ABSTRACT: Wooltorton

Tom Wooltorton
Foster Findlay and Associates (ffA), 800 Town and Country Blvd., Ste. 300, Houston, Texas 77024

Shallow Hazard and Gas Escape Systems Modelling from 3D Seismic Data

Global 3D Seismic Studies (GCSSEPM) (Room 310ABC)
Monday, September 21, 2015, 4:10 pm

Shallow hazards in offshore oilfield developments often come in the form of gas chimneys and shallow gas accumulations, and can endanger the integrity of rig or platform foundations as well as ongoing drilling operations. The presence of different fluids and different fluid phases can result in local pressure differentials that lead to instability of shallow sediments, and can make them unpredictable in behaviour when loaded or drilled through. Mapping these accumulations accurately, and understanding the systems that feed them, prior to any drilling or development operations can be critical for safety, and reducing costs due to disruption and delay of the drilling program.

A test-case analysis was carried out to determine if 3D seismic, interrogated in a data driven but interpreter guided fashion, could be used to build a subsurface model revealing in detail where gas escape chimneys feed shallow gas accumulations, allowing the shallow hazards to not only be mapped accurately and risk reduced, but also inform the risk of trap leakage. Modern high-resolution 3D seismic is often more than adequate to locate such features and capture their extents, is available from the main reservoir interpretation at no extra cost, and with its large areal coverage can locate and prioritize targets for ultra-high resolution shallow hazard surveys. Additionally, complex feature morphologies can be captured using semi-automated techniques that are impossible to define using manual interpretation.

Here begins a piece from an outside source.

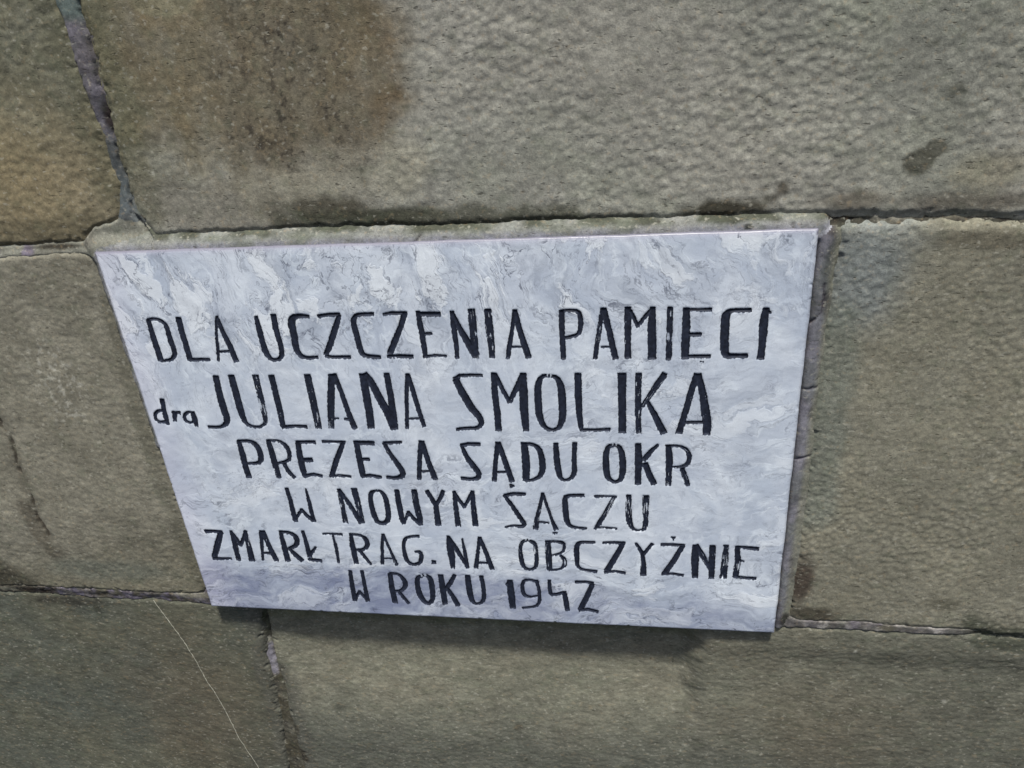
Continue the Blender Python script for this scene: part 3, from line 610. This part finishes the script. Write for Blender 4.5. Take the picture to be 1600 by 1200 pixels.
crop(520, 820, 3.3333, [
 ('W', .2, [[(90,240,18),(100,310,22),(115,395,22)], [(152,240,16),(165,310,18),(182,395,20)], [(118,390,12),(138,345,12)], [(138,345,14),(160,370,16),(182,395,18)]]),
 ('R', .25, [[(298,255,22),(308,330,26),(325,405,26)], [(298,252,14),(345,258,16),(375,290,24),(378,320,22),(355,345,14),(312,345,12)], [(345,348,14),(370,380,18),(395,408,16)]]),
 ('O', .15, [[(470,262,16),(440,275,22),(440,320,24),(455,370,28),(480,405,22),(505,410,18),(522,385,22),(518,330,26),(510,280,26),(485,262,16),(470,262,16)]]),
 ('K', .2, [[(562,262,26),(572,330,28),(585,412,26)], [(635,262,18),(610,305,22),(582,345,18)], [(600,335,18),(630,380,24),(652,420,26)]]),
 ('U', .25, [[(702,265,24),(708,320,30),(720,385,26),(740,412,14),(770,410,14),(788,385,20),(785,320,18),(772,268,22)]]),
 ('1', .05, [[(922,290,28),(928,350,34),(938,432,28)], [(905,312,14),(922,295,18)]]),
 ('9', .35, [[(1070,300,14),(1030,285,12),(995,290,16),(985,320,18),(995,365,18),(1030,378,12),(1065,370,12)], [(1060,290,16),(1075,340,16),(1078,400,16),(1060,425,12),(990,432,10)]]),
 ('4', .35, [[(1128,290,16),(1130,330,18),(1135,365,18),(1170,362,16),(1200,352,16)], [(1205,350,22),(1215,400,24),(1222,445,24)]]),
 ('2', .2, [[(1265,298,16),(1320,298,14),(1355,305,18)], [(1352,310,22),(1325,370,26),(1290,440,26)], [(1285,445,16),(1330,440,16),(1380,452,16)]]),
])

def stroke_fields(Xs, Zs, strokes, seed):
    """smooth signed inside-distance of the carved strokes, and the ragged inside-distance of the paint"""
    smooth = np.full(Xs.shape, -9., np.float32); paint = smooth.copy()
    jit = .00085 * fbm(Xs * 420 + seed, Zs * 420, 3, .6) + .00030 * perlin(Xs * 1500 + seed, Zs * 1500)
    for si, (dry, pp) in enumerate(strokes):
        s0 = np.full(Xs.shape, -9., np.float32); al = np.zeros(Xs.shape, np.float32); ac = al.copy(); run = 0
        for a_, b_ in zip(pp[:-1], pp[1:]):
            d, t, ex, ey = seg_d(Xs, Zs, a_, b_, True)
            L = math.hypot(b_[0] - a_[0], b_[1] - a_[1]) + 1e-9
            v = (a_[2] + (b_[2] - a_[2]) * t) - d
            # square brush ends: cut the round cap off a little past the stroke's end
            cr_ = (ex * (b_[1] - a_[1]) - ey * (b_[0] - a_[0])) / L
            better = v > s0
            s0 = np.where(better, v, s0); al = np.where(better, run + t * L, al); ac = np.where(better, cr_, ac); run += L
        for (p, q) in ((pp[0], pp[1]), (pp[-1], pp[-2])):
            L = math.hypot(q[0] - p[0], q[1] - p[1]) + 1e-9
            out = ((p[0] - Xs) * (q[0] - p[0]) + (p[1] - Zs) * (q[1] - p[1])) / L     # how far beyond the end
            nearend = (Xs - p[0]) ** 2 + (Zs - p[1]) ** 2 < (p[2] * 1.6) ** 2
            s0 = np.where(nearend, np.minimum(s0, .0009 - out), s0)
        smooth = np.maximum(smooth, s0)
        br = perlin(ac * 1700 + seed + si * 9, al * 110 + seed) * .62 + perlin(ac * 700 + seed, al * 60 + 3 * si) * .38 + .25 * perlin(Xs * 900, Zs * 900 + seed)
        patch = fbm(al * 70 + seed * 3, ac * 120 + si, 2)
        thr = .90 - dry * 1.20 - .75 * dry * patch
        pf = np.minimum(s0 + jit, (thr - br) * .0009)
        paint = np.maximum(paint, pf)
    return smooth, paint

# ------------------------------------------------------------------ the marble slab
def slab_relief(x, z):
    return (.00035 * fbm(x * 14, z * 14, 3) + .00018 * fbm(x * 70 + 3, z * 70, 3))
SS = .00095
sx = np.linspace(-PW, PW, int(2 * PW / SS) + 1).astype(np.float32); sz = np.linspace(-PH, PH, int(2 * PH / SS) + 1).astype(np.float32)
SX, SZ = np.meshgrid(sx, sz)
gro = np.zeros(SX.shape, np.float32)
def groove(s): return .0010 * sm(-.0005, .0016, s)
for n, (ch, st) in enumerate(LET):
    xs = [p[0] for _, pp in st for p in pp]; zs = [p[1] for _, pp in st for p in pp]
    j0, j1 = np.searchsorted(sx, min(xs) - .008), np.searchsorted(sx, max(xs) + .008)
    k0, k1 = np.searchsorted(sz, min(zs) - .008), np.searchsorted(sz, max(zs) + .008)
    s_, _ = stroke_fields(SX[k0:k1, j0:j1], SZ[k0:k1, j0:j1], st, n * 13.7)
    gro[k0:k1, j0:j1] = np.maximum(gro[k0:k1, j0:j1], groove(s_))
ed = np.minimum(PW - np.abs(SX), PH - np.abs(SZ))
rl = slab_relief(SX, SZ)
chipn = sm(.25, .6, fbm(SX * 90 + 7, SZ * 90, 3)); 
chipn = chipn * (PH - SZ > .006)
bev = .0011 * (1 - sm(0, .0020, ed)) ** 2 + .0010 * chipn * (1 - sm(0, .0035, ed))
# wavy outline: push the rim in and out by under a millimetre
rim = 1 - sm(0, .006, ed)
OX = SX + rim * (.0009 * fbm(SZ * 30, SX * 4 + 5, 4, .6) - .0009 * chipn) * np.sign(SX) * (PW - np.abs(SX) < .007)
OZ = SZ + rim * (.0006 * fbm(SX * 30, SZ * 4 + 15, 4, .6) - .0006 * chipn) * np.sign(SZ) * (PH - np.abs(SZ) < .007)
SY = bev + gro - rl
# flow coordinates for the veining: upright swirls at the top left, lying waves towards the foot
u1 = fbm(SX * 9 + 3, SZ * 9, 4); u2 = fbm(SX * 9 - 21, SZ * 9 + 8, 4)
v1_ = fbm(SX * 44 + 3, SZ * 44, 5, .62); v2_ = fbm(SX * 44 + 71, SZ * 44 + 8, 5, .62)
px_ = SX + .034 * u1 + .0085 * v1_; pz_ = SZ + .034 * u2 + .0085 * v2_
up = sm(-.02, .14, SZ - .25 * SX + .06 * u1); dn = 1 - up
th = math.radians(62) * up + math.radians(-12) * dn
fu = px_ * np.cos(.4) ; 
cu, su = np.cos(np.radians(70)), np.sin(np.radians(70))
a1 = (px_ * cu - pz_ * su); b1 = (px_ * su + pz_ * cu)      # along / across for the upright set (leaning)
cu2, su2 = np.cos(np.radians(-10)), np.sin(np.radians(-10))
a2 = (px_ * cu2 - pz_ * su2); b2 = (px_ * su2 + pz_ * cu2)
fl1 = np.stack([a1 * .42, b1, np.zeros_like(a1)], -1); fl2 = np.stack([a2 * .36, b2, np.ones_like(a1)], -1)
busy = sm(-.30, .40, fbm(SX * 8 + 90, SZ * 10, 3)) * .6 + .08 + .55 * sm(.07, .15, SZ) + .6 * sm(-.11, -.16, SZ)
blue = np.clip(sm(-.125, -.165, SZ + .03 * u1 + .012 * v1_) * sm(.18, -.12, SX + .1 * u2) * (.7 + .5 * np.clip(v2_ + .3, 0, 1)) + .75 * sm(-.14, -.19, SZ + .05 * u2 + .02 * v1_), 0, 1)
pink = sm(.045, .0, SX + PW + .02 * u2) * .55 + .5 * (1 - sm(0, .008, PH - SZ))
grooved = gro / .0010
zone = np.stack([np.clip(busy, 0, 1), blue, np.clip(pink, 0, 1)], -1)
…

A dataset over the Maari Field, Taranaki Basin, offshore New Zealand, was used for the analysis. The seismic bin spacing is 12.5 m x 25 m and the available data coverage was approximately 120 km2. The vintage made available was shot in 1999, and superseded by a later higher resolution, longer offset survey in 2012. All of the results discussed here were extracted from the 1999 survey. The reservoir is composed of several Miocene pay sands at the top of a dome structure, and although the field was discovered in 1983, it was not produced from until 2009, due to complexities of commercialization requiring many injection and production wells. Issues included the relatively shallow depth of the reservoir (1300 m true vertical depth [TVD]), cold temperatures and heavy oil. This complexity increases the importance of a thorough subsurface understanding of hazards and their geometries, to facilitate the drilling of wells as safely and effectively as possible.